Adding parenthesis does not create a sequence point and in the more modern standards it does not create a sequenced before relationship with respect to side effects which is the problem with the expression that you have unless noted the rest of this will be with respect to C++11. Parenthesis are a primary expression covered in section 5.1 Primary expressions, which has the following grammar (emphasis mine going forward):
primary-expression:
literal
this
( expression )
[...]
and in paragraph 6 it says:
A parenthesized expression is a primary expression whose type and value are identical to those of the enclosed expression. The presence of parentheses does not affect whether the expression is an lvalue. The parenthesized expression can be used in exactly the same contexts as those where the enclosed expression can be used, and with the same meaning, except as otherwise indicated.
The postfix ++ is problematic since we can not determine when the side effect of updating a will happen pre C++11 and in C this applies to both the postfix ++ and prefix ++ operations. With respect to how undefined behavior changed for prefix ++ in C++11 see Assignment operator sequencing in C11 expressions.

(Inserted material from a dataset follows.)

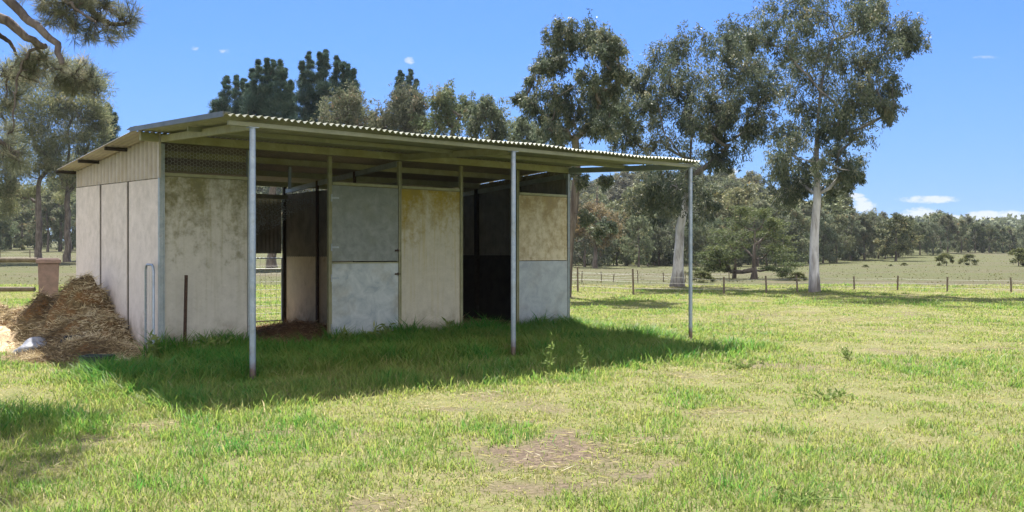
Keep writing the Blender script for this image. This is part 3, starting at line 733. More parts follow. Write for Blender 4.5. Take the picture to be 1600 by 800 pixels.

The += operation is problematic since:
[...]E1 op = E2 is equivalent to E1 = E1 op E2 except that E1 is
evaluated only once[...]
So in C++11 the following went from undefined to defined:
a = ++a + 1 ;
but this remains undefined:
a = a++ + 1 ;
and both of the above are undefined pre C++11 and in both C99 and C11.
From the draft C++11 standard section 1.9 Program execution paragraph 15 says:
Except where noted, evaluations of operands of individual operators and of subexpressions of individual expressions are unsequenced. [ Note: In an expression that is evaluated more than once during the execution of a program, unsequenced and indeterminately sequenced evaluations of its subexpressions need not be performed consistently in different evaluations. —end note ] The value computations of the operands of an operator are sequenced before the value computation of the result of the operator. If a side effect on a scalar object is unsequenced relative to either another side effect on the same scalar object or a value computation using the value of the same scalar object, the behavior is undefined.